Im Winter zeigt sich der wahre Platzbedarf auf Fahrbahnen und Gehsteigen.


"Großvati, schau, es hat geschneit!" Petzi Bärs kindliche Begeisterung für Schnee resoniert in uns allen drinnen. Gefühlt ist Schnee in der Stadt im Verlauf der vergangenen Jahre ja seltener geworden. Aber wenn er einmal fällt, dann bedient er mancherlei Wahrnehmungen und Emotionen in der Bevölkerung. So sehen Kinder (und Ältere) darin die Möglichkeit, sich nach Herzenslust auszutoben. Auf der anderen Seite sehen Autofahrer hauptsächlich die Erschwernis. Schnee ist eine Projektionsfläche für Romantik, hat aber ebenso nervende Aspekte wie Schneematsch. Guten Beobachtern dient er auch als Messinstrument, Illustration, Vergrößerungsglas für mancherlei in unseren Siedlungen, was in der schneelosen Zeit nicht vordergründig erkennbar ist:

Unter dem Begriff "Sneckdown" sind die Geh- und Fahrspuren im Schnee bekannt. Diese zeigen häufig, dass die tatsächlich benötigte Fahrbahnfläche meist deutlich kleiner ist als die zur Verfügung gestellte. Wer kennt sie nicht, die angezuckerten großflächigen Kreuzungen mit mittig verlaufenden Spuren? Im Sommer mag die Größe der Fahrbahnflächen alternativlos erscheinen, die Fachleute werden sie schon nach den Bedürfnissen geplant und ausgeführt haben. Da bleibt halt nur der Rest für die Bürgersteige. Frisch gefallener Schnee entlarvt aber dieses Trugbild schnell und einleuchtend und zeigt auf, wo Flächen sinnvoll anderweitig genutzt werden könnten.

Wie die öffentliche Verwaltung ans Räumen herangeht und wo sie den Schnee lagert, ist ein Spiegelbild der Prioritäten und Machtverhältnisse bei der Platzverteilung. Große Pflüge schieben den Schnee von den Fahrbahnen zur Seite und türmen ihn zu Haufen auf. Es ist großflächig gelebte Praxis, dass diese Anhäufungen oft auf Fußgänger- und Radverkehrsanlagen stattfinden. Dass Radverkehrsanlagen überhaupt halbwegs zeitnahe und verlässlich geräumt werden, ist erst eine zaghafte Errungenschaft der jüngeren Vergangenheit. Viele schöne Worte mögen im Sommer den sanften Verkehrsarten gewidmet werden, bei der winterlichen Praxis zeigt sich die nach wie vor gelebte Priorität: der Autoverkehr.
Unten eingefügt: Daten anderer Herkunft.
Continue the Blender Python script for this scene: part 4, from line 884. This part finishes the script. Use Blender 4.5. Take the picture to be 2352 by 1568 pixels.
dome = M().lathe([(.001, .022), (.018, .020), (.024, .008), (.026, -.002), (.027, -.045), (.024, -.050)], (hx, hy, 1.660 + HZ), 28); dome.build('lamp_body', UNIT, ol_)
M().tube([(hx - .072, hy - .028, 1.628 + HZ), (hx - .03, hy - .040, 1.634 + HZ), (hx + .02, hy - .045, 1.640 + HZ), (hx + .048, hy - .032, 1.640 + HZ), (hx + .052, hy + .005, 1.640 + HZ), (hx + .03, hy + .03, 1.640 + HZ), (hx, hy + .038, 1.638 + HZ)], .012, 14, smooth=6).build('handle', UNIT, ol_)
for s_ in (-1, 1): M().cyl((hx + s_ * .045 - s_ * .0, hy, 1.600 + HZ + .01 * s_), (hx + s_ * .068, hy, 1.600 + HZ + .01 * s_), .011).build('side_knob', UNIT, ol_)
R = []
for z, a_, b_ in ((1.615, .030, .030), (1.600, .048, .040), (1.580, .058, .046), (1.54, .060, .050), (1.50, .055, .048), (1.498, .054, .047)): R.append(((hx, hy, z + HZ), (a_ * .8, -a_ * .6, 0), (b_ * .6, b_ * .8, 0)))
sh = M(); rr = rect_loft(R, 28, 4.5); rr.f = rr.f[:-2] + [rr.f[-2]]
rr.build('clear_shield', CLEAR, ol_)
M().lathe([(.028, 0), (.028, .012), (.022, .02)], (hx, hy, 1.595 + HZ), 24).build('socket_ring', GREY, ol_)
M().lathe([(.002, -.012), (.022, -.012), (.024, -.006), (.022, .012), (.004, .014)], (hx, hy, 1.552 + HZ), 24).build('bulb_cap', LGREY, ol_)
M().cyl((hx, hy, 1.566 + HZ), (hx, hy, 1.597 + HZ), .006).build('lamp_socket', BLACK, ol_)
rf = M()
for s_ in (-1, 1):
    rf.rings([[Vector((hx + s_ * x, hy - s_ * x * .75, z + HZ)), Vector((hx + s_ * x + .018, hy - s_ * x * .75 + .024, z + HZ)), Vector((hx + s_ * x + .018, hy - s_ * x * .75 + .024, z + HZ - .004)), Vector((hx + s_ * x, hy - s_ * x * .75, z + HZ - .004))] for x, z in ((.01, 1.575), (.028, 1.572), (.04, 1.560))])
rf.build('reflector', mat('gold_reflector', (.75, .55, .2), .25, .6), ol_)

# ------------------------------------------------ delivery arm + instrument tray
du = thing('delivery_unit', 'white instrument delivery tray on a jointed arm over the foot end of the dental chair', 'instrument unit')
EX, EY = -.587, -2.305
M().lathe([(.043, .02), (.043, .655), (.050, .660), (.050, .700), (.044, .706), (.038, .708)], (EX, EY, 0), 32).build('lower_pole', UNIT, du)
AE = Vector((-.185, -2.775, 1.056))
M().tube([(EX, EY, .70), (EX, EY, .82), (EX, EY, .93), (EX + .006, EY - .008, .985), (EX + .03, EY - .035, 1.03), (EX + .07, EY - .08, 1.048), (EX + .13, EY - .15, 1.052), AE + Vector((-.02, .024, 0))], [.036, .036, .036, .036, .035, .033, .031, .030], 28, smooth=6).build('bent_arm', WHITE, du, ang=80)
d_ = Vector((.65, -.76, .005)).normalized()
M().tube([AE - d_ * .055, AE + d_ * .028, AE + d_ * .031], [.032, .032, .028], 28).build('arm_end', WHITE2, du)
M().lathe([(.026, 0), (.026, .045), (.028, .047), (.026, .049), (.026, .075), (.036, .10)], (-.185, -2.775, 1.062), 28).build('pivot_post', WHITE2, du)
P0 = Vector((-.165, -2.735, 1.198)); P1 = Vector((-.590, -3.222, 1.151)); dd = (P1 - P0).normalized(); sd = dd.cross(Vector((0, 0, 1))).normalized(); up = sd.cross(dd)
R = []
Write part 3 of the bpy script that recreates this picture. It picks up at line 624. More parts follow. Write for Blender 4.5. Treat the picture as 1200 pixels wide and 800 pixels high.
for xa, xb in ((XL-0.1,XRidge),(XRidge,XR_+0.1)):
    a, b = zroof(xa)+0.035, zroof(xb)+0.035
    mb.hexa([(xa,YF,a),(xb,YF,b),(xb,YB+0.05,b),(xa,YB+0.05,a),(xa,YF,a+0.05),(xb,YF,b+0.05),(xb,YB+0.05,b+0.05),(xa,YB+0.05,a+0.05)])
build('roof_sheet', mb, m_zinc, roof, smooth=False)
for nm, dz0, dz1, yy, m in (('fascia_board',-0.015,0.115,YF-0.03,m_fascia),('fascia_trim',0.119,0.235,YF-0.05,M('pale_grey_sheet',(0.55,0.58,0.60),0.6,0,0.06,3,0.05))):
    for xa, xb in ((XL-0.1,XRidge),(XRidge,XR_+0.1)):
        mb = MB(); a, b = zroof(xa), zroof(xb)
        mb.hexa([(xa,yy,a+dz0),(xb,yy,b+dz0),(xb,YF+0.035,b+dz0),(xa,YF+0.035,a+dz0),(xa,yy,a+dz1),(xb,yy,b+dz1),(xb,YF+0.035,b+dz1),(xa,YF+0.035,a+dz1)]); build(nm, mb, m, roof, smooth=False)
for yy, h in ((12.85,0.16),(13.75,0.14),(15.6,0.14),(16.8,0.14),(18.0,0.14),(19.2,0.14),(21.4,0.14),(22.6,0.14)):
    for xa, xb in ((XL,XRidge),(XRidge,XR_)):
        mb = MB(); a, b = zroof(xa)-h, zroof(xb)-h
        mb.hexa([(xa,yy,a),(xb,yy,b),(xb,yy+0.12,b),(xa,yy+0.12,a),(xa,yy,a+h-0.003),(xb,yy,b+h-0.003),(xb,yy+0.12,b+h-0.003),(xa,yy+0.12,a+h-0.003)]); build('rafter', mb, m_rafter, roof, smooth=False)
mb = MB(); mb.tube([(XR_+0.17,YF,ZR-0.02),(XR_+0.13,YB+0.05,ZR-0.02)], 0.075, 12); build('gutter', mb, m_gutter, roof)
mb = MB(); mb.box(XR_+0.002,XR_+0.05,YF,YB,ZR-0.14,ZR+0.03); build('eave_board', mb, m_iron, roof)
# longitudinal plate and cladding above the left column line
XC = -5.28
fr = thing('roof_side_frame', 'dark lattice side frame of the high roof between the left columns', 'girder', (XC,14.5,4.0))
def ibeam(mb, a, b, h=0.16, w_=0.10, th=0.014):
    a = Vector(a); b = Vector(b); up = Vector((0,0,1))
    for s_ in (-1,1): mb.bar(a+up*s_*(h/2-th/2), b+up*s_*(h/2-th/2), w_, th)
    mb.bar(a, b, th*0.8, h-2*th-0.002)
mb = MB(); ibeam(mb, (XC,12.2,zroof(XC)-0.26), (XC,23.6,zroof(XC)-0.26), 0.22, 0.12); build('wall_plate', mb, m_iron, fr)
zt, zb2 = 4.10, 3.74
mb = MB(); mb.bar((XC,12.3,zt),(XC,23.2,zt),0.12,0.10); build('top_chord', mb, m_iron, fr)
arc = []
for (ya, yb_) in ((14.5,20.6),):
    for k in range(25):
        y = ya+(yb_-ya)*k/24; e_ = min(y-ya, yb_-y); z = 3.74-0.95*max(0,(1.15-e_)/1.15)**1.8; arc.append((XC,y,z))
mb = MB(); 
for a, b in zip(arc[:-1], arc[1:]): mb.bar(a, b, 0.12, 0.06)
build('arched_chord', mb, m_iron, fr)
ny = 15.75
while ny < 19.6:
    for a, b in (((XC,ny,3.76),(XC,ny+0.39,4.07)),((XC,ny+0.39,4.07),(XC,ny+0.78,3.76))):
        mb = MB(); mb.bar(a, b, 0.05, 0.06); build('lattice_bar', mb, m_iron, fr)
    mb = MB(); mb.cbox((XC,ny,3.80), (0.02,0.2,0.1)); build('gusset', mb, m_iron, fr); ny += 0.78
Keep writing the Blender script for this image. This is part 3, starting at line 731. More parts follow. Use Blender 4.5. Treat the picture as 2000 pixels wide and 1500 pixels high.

Das Wesen der vorrangigen Räumung der Fahrbahnen führt auch zu Anhäufungen rund um und auf abgestellten, bereits eingeschneiten Autos. Sind die Temperaturen niedrig genug und hält sich der Schnee ein paar Tage, so ist er auch ein Indikator für die Nutzungshäufigkeit. Und der Schnee zeigt uns, dass Fahrzeuge nicht nur 90 Prozent des Tages, sondern offensichtlich auch darüber hinaus nicht bewegt werden. Folglich ist Schnee auch ein Indikator dafür, dass sich Menschen Mobilitätsalternativen suchen und diese auch finden - vom ersatzweisen Zuhausebleiben bis zur Wahl eines anderen Verkehrsmittels statt des eigenen, eingeschneiten Autos. Das Auto ist also gar nicht so alternativlos, wie viele glauben machen wollen.

Schnee hat auch eine indirekte Wirkung und ist für die Einengung der Gehsteige durch Verkehrsschilder verantwortlich. Viele (sicherheitsrelevante) Verordnungen (Vorrang, Stopptafeln, Zebrastreifen) dürfen nicht rein durch Bodenmarkierungen kundgemacht werden, sie wären ja bei Schnee unsichtbar.

Nutzen wir den Schnee doch für eine bessere Gestaltung menschengerechter Straßenräume - der Nutzen käme uns auch in den anderen Jahreszeiten zugute.